- Exercise prompt -
Take the lines from the beginning of the material through the line containing "point_light(r, (2.5, -2.5, 2.4), 500, (1, .8, .5))" and retype them exactly, leaving the pictures out.
▽
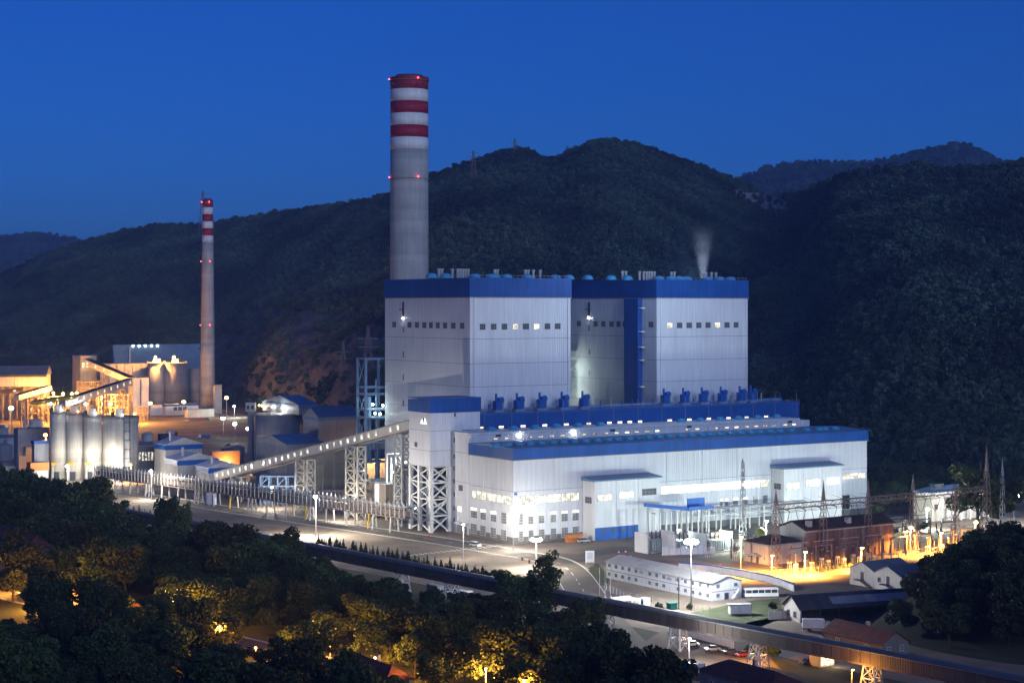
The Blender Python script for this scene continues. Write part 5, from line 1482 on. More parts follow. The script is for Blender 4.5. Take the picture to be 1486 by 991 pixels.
house('low house with brown roof behind the yellow lit trees', (105, 170, 205, 912, 884), M['plaster'], M['tile'], 3.0, 'hip', 2)
house('house with dark red roof in the trees right of the lit street', (490, 560, 600, 1012, 990), M['plaster'], M['tile'], 3.0, 'hip', 2)
c = G(1190, 968)
r = thing('street_kiosk', 'brightly lit little shop front glimpsed below the gallery', 'kiosk', (c.x, c.y, 0), PA)
part(r, 'wall', MB().box(0, 5, 0, 4, 0, 3), M['plaster']); part(r, 'lit_front', MB().box(0.4, 4.6, -0.1, -0.02, 0.4, 2.6), M['lito']); part(r, 'awning', MB().box(-0.3, 5.3, -1.6, 0, 2.8, 3.0), M['tile'])
point_light(r, (2.5, -2.5, 2.4), 500, (1, .8, .5))

# ---------------- switchyard
def lattice(name, label, x, y, h, w0, w1, n, m, cat, group=None, spire=0.0, ang=PA):
    r = thing(name, label, cat, (x, y, 0), ang, group)
    def cor(i, z):
        k = (w0 + (w1-w0)*z/h)/2; sx, sy = ((-1, -1), (1, -1), (1, 1), (-1, 1))[i % 4]; return (sx*k, sy*k, z)
    for i in range(4): part(r, 'leg', MB().bar(cor(i, 0), cor(i, h), 0.18), m)
    for i in range(4):
        for k in range(n):
            za, zb = h*k/n, h*(k+1)/n
            part(r, 'brace', MB().bar(cor(i, za), cor(i+1, zb), 0.13), m)
            if k % 2 == 0: part(r, 'brace', MB().bar(cor(i+1, za), cor(i, zb), 0.13), m)
    if spire: part(r, 'spire', MB().add([cor(0, h), cor(1, h), cor(2, h), cor(3, h), (0, 0, h+spire)], [(0, 1, 4), (1, 2, 4), (2, 3, 4), (3, 0, 4)]), m)
    part(r, 'footing', MB().box(-w0/2-0.3, w0/2+0.3, -w0/2-0.3, w0/2+0.3, 0, 0.3), M['kerb'])
    return r
ga, gb = G(1126, 733, 22), at(1440, 705, 691); gb.z = 22
gd_ = Vector((gb.x-ga.x, gb.y-ga.y)).normalized(); gan = math.atan2(gd_.y, gd_.x)
def yard_pt(px):
    t = (px-CX)/F; s = (t*ga.y - ga.x)/(gd_.x - t*gd_.y); return Vector((ga.x, ga.y)) + gd_*s
cols = [(1126, 22, 6), (1195, 22, 8), (1260, 22, 7), (1325, 23, 6.5), (1386, 23, 1.5), (1432, 28, 11)]
cd = ['left end lattice gantry column before the hip roofed control house', 'lattice gantry column in front of the rust red hall', 'lattice gantry column before the right half of the rust red hall', 'lattice gantry column just right of the rust red hall', 'pale stout gantry column before the blue roofed building', 'tallest lattice gantry column with long spire beside the bright lamp']
pts = []
for (px, h, sp), ds_ in zip(cols, cd):
    p = yard_pt(px); pts.append(p)
    lattice('gantry_column', ds_, p.x, p.y, h, 2.7 if px != 1432 else 3.6, 1.2, 9, M['rsteel'], 'gantry column', 'switchyard gantry columns', sp, gan)
for i, (p, q) in enumerate(zip(pts[:-1], pts[1:])):
    r = thing('gantry_beam', ['lattice beam spanning the left end of the switchyard', 'lattice beam above the left half of the rust red hall', 'lattice beam above the right half of the rust red hall', 'lattice beam crossing in front of the blue roofed building', 'right end lattice beam below the tall spire'][i], 'gantry beam', (p.x, p.y, 20.4), gan, 'switchyard gantry beams')
    L = (q-p).length
    for y in (-0.8, 0.8):
        for z in (0, 1.7): part(r, 'chord', MB().box(0.3, L-0.3, y-0.1, y+0.1, z-0.1, z+0.1), M['rsteel'])
    n = max(4, int(L/2))
    for k in range(n):
        for y in (-0.8, 0.8): part(r, 'lacing', MB().bar((L*k/n, y, 0 if k % 2 else 1.7), (L*(k+1)/n, y, 1.7 if k % 2 else 0), 0.11), M['rsteel'])
        part(r, 'lacing', MB().bar((L*k/n, -0.8 if k % 2 else 0.8, 1.75), (L*(k+1)/n, 0.8 if k % 2 else -0.8, 1.75), 0.1), M['rsteel'])
    for k in range(3):                                   # strain insulators and sagging jumpers
        x = L*(k+0.5)/3
        for sgn in (-1, 1):
            part(r, 'insulator', MB().cyl((x, 0.9*sgn, -0.1), (x+0.3, 2.6*sgn, -0.6), 0.16, n=6), M['porcelain'])
        jm = MB(); prev = None
        for q_ in range(9):
            u_ = q_/8; pt = (x+0.3, -2.6+5.2*u_, -0.6-5.2*math.sin(math.pi*u_)); 
            if prev: jm.bar(prev, pt, 0.13)
            prev = pt
        part(r, 'jumper', jm, M['black'])
# masts
p = G(1078, 800); lattice('lightning_mast', 'thin lattice mast before the middle of the turbine hall', p.x, p.y, Zd(664, p.y)-2, 2.2, 0.8, 12, M['steel'], 'mast', 'lattice lightning masts', 2)
p = yard_pt(1447) + Vector((6, 14)); lattice('lightning_mast', 'thin lattice mast right behind the tallest gantry column', p.x, p.y, 27, 2.0, 0.6, 9, M['steel'], 'mast', 'lattice lightning masts', 5)
p = yard_pt(1388) + Vector((20, 40)); lattice('lightning_mast', 'slender mast rising behind the blue roofed building', p.x, p.y, 26, 1.4, 0.4, 8, M['rsteel'], 'mast', 'lattice lightning masts', 4)

# rust red hall
c, W, L, H = pxbox(1132, 1168.5, 1296, 816, 770)
rh = thing('rust_red_hall', 'rust red panelled switchgear hall with dark roof in the sodium light', 'hall', (c.x, c.y, 0), PA)
n = 24
for i in range(n): part(rh, 'wall_panel', MB().box(W*i/n+0.05, W*(i+1)/n-0.05, -0.12 if i % 5 else -0.4, 0.3, 0, H), M['rust' if i % 5 else 'rsteel'])
part(rh, 'wall_core', wall_gable(W-0.1, L, H, L*0.2, 'u'), M['greysheet'], loc=(0.05, 0.32, 0))
roof_slope(rh, W, L+0.4, H+0.1, L*0.2, 'u', M['rusty'], over=0.7)
part(rh, 'gutter', MB().box(-0.7, W+0.7, -1.1, -0.72, H-0.5, H-0.12), M['plaster'])
for x in (0.06, 0.5): part(rh, 'roof_box', MB().box(W*x, W*x+2, L*0.1, L*0.22, H+0.4, H+3.2), M['plaster'])
ch_, W2, L2, H2 = pxbox(1080, 1115, 1164, 820, 790)
r, W, L, H = block('control_house', 'small pink control house with brown hip roof left of the rust red hall', 'house', (1080, 1115, 1164, 820, 790), M['plaster'], M['rusty'], roof='hip', rise=2.6, fascia=M['frame'], fh=0.7)
part(r, 'door', MB().box(-0.12, -0.02, L*0.4, L*0.4+1.2, 0, 2.4), M['card'])
part(r, 'door_canopy', MB().extr([(-2, L*0.25, 3.0), (-2, L*0.5, 3.8), (-2, L*0.75, 3.0), (-2, L*0.75, 2.85), (-2, L*0.25, 2.85)], (1.98, 0, 0)), M['frame'])
window(r, (-0.02, L*0.15, 1.5), 1.2, 1.6, 'left', 'glass', 'fwhite', 2, 2); window(r, (-0.02, L*0.8, 1.5), 1.2, 1.6, 'left', 'glass', 'fwhite', 2, 2)
for x in (0.25, 0.55, 0.8): window(r, (W*x, -0.02, 1.5), 1.2, 1.6, 'front', 'glass', 'fwhite', 2, 2)
r, W, L, H = block('relay_building', 'blue roofed flat building behind the switchyard on the right', 'building', (1326, 1352, 1436, 757, 715), M['plaster'], M['roofb'], roof='hip', rise=2.2, fascia=M['whitep'], fh=1.4)
for i in range(7): window(r, (W*(i+0.5)/7, -0.02, H*0.42), 2.2, 2.2, 'front', 'litd' if i % 2 else 'glass', 'frame', 3, 2)
part(r, 'roof_box', MB().box(W*0.15, W*0.3, L*0.3, L*0.6, H, H+3.2), M['dark'])
for i in range(6): part(r, 'portico_column', MB().box(W*(0.1+0.16*i)-0.3, W*(0.1+0.16*i)+0.3, -3, -2.4, 0, H-1.6), M['whitep'])

# breakers: a porcelain column on a steel stand, copied over the yard
def breaker():
    r = thing('circuit_breaker', '', 'circuit breaker', (0, 0, 0), gan, 'porcelain topped breakers in the switchyard')
    for x, y in ((-0.5, -0.4), (0.5, -0.4), (-0.5, 0.4), (0.5, 0.4)): part(r, 'leg', MB().bar((x*1.2, y*1.2, 0), (x, y, 2.6), 0.14), M['steel'])
    part(r, 'cabinet', MB().box(-0.7, 0.7, -0.5, 0.5, 2.62, 3.3), M['tgrey'])
    sh = [(0.16, 3.32)]
    for k in range(7): sh += [(0.36, 3.4+k*0.36), (0.16, 3.55+k*0.36)]
    part(r, 'porcelain', MB().lathe(sh + [(0.16, 6.2)], 8), M['porcelain']); part(r, 'terminal', MB().box(-0.5, 0.5, -0.12, 0.12, 6.22, 6.5), M['steel'])
    return r
def post_frame():
    r = thing('busbar_stand', '', 'busbar frame', (0, 0, 0), gan, 'low busbar frames in the switchyard')
    for x in (-4, 4):
        part(r, 'post', MB().box(x-0.25, x+0.25, -0.25, 0.25, 0, 7.0), M['rsteel'])
        part(r, 'insulator', MB().cyl((x*0.8, 0, 7.42), (x*0.8, 0, 8.8), 0.2, n=6), M['porcelain'])
    part(r, 'crossbeam', MB().box(-4.6, 4.6, -0.25, 0.25, 7.02, 7.4), M['rsteel'])
    part(r, 'busbar', MB().cyl((-5, 0, 8.9), (5, 0, 8.9), 0.14, n=6), M['steel'])
    return r
br, pf_ = breaker(), post_frame()
br_l = 'brown porcelain breaker on a steel stand in the switchyard'
pf_l = 'low rusty frame carrying busbars in the switchyard'
first = [True, True]
for ri, (off, n) in enumerate(((-14, 15), (-9, 15), (10, 13), (20, 12), (32, 10))):
    for i in range(n):
        p = Vector((ga.x, ga.y)) + gd_*(-4 + 118*(i + 0.25*(ri % 2))/n) + Vector((-gd_.y, gd_.x))*off
        if ri == 2: continue
        if off > -8 and off < 25 and 16 < (p - Vector((ga.x, ga.y))).dot(gd_) < 56: continue
        s_ = (p - Vector((ga.x, ga.y))).dot(gd_); br_l = 'brown porcelain breaker ' + ('in the nearest row ' if off < -12 else 'in the second row ' if off < 0 else 'in the rows behind ') + ('before the control house' if s_ < 14 else 'in front of the rust red hall' if s_ < 58 else 'right of the rust red hall' if s_ < 85 else 'toward the blue roofed building')
        if first[0]: br.location = (p.x, p.y, 0); br['label'] = br_l; first[0] = False
        else: dup(br, (p.x, p.y, 0), gan, br_l)
for ri, (off, n) in enumerate(((-6.5, 9), (14, 8), (26, 7))):
    for i in range(n):
        s_ = -2 + 116*(i+0.5)/n
        if off > 0 and 12 < s_ < 60: continue
        p = Vector((ga.x, ga.y)) + gd_*s_ + Vector((-gd_.y, gd_.x))*off
        pf_l = 'low busbar frame ' + ('in front of ' if off < 0 else 'behind ' if off < 20 else 'far behind ') + ('the control house' if s_ < 14 else 'the rust red hall' if s_ < 58 else 'the yard right of the red hall' if s_ < 85 else 'the right end of the switchyard')
        if first[1]: pf_.location = (p.x, p.y, 0); pf_['label'] = pf_l; first[1] = False
        else: dup(pf_, (p.x, p.y, 0), gan, pf_l)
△
- Result of this exercise -
The Blender Python script for this scene continues. Write part 5, from line 1482 on. More parts follow. The script is for Blender 4.5. Take the picture to be 1486 by 991 pixels.
house('low house with brown roof behind the yellow lit trees', (105, 170, 205, 912, 884), M['plaster'], M['tile'], 3.0, 'hip', 2)
house('house with dark red roof in the trees right of the lit street', (490, 560, 600, 1012, 990), M['plaster'], M['tile'], 3.0, 'hip', 2)
c = G(1190, 968)
r = thing('street_kiosk', 'brightly lit little shop front glimpsed below the gallery', 'kiosk', (c.x, c.y, 0), PA)
part(r, 'wall', MB().box(0, 5, 0, 4, 0, 3), M['plaster']); part(r, 'lit_front', MB().box(0.4, 4.6, -0.1, -0.02, 0.4, 2.6), M['lito']); part(r, 'awning', MB().box(-0.3, 5.3, -1.6, 0, 2.8, 3.0), M['tile'])
point_light(r, (2.5, -2.5, 2.4), 500, (1, .8, .5))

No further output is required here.